Schwache Konsumlaune trübt Stimmung
Weiter angespannt bleibt die Situation bei den verbrauchernahen Dienstleistern, also bei Friseuren oder Optikern. Lediglich 72 % sind mit ihrer geschäftlichen Situation zufrieden, vor drei Monaten waren es 77 %. Hohe Lebenshaltungskosten dämpfen nach wie vor die Konsumlaune der Verbraucher. Zwar ist die Lage im Lebensmittehandwerk mit einem Anteil von 94 % zufriedenen Betrieben auf den ersten Blick besser. Allerdings liegt der Anteil derer, die ihre Situation mit gut beschreiben, bei geringen 13 %, während 81 % ein befriedigendes Urteil abgeben.

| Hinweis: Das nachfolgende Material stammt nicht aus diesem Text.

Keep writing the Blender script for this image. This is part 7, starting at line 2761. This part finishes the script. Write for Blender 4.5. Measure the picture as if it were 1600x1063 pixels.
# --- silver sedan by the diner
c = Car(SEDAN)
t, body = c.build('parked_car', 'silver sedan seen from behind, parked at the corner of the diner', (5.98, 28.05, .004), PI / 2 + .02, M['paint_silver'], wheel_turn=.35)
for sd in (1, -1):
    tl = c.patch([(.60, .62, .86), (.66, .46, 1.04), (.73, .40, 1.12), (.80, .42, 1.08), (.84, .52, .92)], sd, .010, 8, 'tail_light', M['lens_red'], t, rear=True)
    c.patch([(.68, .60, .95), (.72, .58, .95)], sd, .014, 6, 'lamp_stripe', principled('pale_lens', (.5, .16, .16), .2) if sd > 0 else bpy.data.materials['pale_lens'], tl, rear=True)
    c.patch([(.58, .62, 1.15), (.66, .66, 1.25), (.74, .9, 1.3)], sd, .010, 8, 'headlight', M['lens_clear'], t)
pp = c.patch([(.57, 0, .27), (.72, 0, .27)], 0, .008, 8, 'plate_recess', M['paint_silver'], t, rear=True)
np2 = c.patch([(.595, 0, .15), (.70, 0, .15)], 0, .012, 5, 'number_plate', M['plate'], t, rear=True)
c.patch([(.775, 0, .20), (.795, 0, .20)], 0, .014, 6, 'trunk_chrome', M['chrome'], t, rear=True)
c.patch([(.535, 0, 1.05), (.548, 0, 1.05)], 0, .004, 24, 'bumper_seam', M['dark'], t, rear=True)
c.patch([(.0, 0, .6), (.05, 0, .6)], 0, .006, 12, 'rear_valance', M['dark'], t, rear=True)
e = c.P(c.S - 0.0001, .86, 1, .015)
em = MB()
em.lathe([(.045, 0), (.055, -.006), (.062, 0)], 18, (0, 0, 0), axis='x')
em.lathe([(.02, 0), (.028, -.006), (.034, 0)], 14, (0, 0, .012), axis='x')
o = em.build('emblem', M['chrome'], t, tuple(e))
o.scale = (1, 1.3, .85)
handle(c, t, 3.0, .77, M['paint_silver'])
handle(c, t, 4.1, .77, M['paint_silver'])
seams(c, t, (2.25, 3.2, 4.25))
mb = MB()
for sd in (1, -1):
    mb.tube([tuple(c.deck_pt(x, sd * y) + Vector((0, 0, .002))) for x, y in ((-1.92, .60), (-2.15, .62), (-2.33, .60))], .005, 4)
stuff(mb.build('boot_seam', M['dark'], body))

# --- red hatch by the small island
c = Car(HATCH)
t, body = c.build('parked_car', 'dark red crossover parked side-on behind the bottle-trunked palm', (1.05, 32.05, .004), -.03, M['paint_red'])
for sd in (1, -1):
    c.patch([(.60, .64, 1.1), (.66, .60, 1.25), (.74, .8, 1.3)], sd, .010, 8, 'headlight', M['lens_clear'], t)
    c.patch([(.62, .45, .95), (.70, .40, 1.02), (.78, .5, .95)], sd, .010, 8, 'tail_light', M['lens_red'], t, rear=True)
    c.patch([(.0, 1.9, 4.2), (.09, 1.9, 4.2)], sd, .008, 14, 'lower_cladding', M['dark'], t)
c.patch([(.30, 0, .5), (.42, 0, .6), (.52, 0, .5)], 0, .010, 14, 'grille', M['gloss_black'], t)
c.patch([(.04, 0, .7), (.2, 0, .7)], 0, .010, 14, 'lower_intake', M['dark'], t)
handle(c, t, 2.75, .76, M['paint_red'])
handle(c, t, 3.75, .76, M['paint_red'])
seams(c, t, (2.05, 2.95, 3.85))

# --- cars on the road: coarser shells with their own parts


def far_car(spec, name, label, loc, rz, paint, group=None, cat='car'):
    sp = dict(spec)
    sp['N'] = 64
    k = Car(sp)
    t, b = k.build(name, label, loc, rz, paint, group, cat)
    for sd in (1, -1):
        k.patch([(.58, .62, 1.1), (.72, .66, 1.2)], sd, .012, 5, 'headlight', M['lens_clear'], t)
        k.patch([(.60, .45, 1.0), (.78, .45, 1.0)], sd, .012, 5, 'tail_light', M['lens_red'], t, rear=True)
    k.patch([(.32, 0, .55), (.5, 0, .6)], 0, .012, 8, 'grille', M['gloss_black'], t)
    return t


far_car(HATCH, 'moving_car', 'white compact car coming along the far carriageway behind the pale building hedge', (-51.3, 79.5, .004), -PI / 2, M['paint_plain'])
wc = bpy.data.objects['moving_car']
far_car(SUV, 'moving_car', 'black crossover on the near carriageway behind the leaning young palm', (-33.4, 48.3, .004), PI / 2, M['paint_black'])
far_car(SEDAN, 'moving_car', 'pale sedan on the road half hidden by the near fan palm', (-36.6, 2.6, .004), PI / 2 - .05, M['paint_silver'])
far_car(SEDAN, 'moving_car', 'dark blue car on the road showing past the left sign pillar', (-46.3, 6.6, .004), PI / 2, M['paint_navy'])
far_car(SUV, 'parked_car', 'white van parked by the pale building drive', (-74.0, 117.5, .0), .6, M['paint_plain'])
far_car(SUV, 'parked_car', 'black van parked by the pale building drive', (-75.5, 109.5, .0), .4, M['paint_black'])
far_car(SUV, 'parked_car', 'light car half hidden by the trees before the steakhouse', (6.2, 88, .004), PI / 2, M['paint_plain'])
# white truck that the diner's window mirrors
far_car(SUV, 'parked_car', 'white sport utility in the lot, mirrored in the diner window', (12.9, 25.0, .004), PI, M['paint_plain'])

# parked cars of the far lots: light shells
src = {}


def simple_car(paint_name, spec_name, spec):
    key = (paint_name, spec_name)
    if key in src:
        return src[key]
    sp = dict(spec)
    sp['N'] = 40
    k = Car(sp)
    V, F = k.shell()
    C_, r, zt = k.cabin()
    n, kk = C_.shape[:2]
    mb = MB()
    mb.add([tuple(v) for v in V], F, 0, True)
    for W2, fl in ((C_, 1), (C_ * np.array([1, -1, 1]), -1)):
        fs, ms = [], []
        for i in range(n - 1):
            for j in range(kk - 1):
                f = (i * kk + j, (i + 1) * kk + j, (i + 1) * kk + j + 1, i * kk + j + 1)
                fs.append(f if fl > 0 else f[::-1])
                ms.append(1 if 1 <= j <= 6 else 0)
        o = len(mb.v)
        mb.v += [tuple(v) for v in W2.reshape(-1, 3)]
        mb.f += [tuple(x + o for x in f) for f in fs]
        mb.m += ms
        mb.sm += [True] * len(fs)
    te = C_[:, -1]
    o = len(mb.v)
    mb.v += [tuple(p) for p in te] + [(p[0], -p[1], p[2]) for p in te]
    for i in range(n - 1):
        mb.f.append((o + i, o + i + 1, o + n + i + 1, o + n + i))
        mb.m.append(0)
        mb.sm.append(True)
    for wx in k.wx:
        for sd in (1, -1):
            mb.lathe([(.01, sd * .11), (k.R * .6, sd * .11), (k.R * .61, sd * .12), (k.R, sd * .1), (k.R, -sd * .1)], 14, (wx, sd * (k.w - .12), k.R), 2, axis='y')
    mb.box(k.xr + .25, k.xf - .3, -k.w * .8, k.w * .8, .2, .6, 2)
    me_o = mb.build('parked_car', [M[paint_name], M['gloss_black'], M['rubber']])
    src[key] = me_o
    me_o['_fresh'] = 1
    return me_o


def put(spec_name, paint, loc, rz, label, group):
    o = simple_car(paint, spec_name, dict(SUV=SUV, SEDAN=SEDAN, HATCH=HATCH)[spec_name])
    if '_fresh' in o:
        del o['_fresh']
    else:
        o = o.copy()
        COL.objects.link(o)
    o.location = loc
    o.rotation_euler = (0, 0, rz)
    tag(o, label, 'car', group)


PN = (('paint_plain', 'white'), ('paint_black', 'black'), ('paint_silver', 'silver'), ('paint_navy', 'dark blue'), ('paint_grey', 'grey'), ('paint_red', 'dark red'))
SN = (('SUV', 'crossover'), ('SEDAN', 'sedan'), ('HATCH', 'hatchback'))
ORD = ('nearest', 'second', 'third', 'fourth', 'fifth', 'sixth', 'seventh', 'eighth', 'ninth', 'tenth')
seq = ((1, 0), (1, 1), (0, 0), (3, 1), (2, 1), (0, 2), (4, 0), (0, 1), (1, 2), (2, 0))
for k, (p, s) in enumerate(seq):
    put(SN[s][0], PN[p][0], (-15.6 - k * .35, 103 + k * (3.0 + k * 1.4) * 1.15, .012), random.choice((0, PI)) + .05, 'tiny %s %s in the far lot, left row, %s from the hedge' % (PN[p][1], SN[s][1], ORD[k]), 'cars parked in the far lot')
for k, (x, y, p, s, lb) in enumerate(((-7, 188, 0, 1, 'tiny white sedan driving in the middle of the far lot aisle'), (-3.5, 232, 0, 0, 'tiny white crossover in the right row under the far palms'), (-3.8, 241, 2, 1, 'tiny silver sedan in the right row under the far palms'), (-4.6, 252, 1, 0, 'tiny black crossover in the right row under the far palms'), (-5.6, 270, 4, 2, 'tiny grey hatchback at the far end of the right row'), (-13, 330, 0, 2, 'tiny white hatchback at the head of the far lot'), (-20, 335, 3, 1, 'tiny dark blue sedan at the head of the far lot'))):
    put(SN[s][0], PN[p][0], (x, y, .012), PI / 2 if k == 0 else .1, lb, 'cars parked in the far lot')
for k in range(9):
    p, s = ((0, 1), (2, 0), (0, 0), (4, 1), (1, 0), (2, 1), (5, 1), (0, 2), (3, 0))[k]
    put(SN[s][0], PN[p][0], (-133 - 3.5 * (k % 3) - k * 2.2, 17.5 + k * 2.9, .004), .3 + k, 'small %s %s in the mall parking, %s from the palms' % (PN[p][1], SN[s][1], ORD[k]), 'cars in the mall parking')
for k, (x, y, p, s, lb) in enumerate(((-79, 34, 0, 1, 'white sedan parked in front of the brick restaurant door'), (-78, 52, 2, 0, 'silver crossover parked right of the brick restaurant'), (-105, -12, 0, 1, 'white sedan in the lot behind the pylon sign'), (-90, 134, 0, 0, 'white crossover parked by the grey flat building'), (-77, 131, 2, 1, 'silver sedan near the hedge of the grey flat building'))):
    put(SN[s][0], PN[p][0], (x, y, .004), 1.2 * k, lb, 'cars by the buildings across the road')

Auftragspolster deutlich dünner
Bislang konnten die Handwerksbetriebe, vor allem in den Bau- und Ausbauhandwerken, von einem hohen Auftragsbestand zehren. Im Vorjahresquartal lag die Reichweite der Auftragsbestände im Gesamthandwerk bei knapp 10 Wochen, im ersten Quartal 2022 sogar bei 11 Wochen. Doch im aktuellen dritten Quartal ist die gemessene Reichweite deutlich gesunken. Sie liegt nun bei 8,6 Wochen, das sind 1,2 Wochen weniger als noch im Vorquartal.
Pessimismus nimmt zu
Auf die kommenden Monate blicken die befragten Unternehmen mit zunehmender Skepsis. Nur eine kleine Minderheit von 6 % der Betriebe glaubt an eine Verbesserung der eigenen wirtschaftlichen Situation. 69 % erwarten keine Veränderung ihrer Lage. 25 % befürchten eine Verschlechterung, im Vorquartal waren es 17 %. Besonders kritisch ist die Einschätzung im Bauhauptgewerbe. 36 % befürchten, dass sich ihre Geschäftslage im kommenden Quartal verschlechtern wird. 60 % der Baubetriebe gehen zudem davon aus, dass die Zahl der Neuaufträge zurückgehen wird. Das sind fast doppelt so viele wie im Durchschnitt.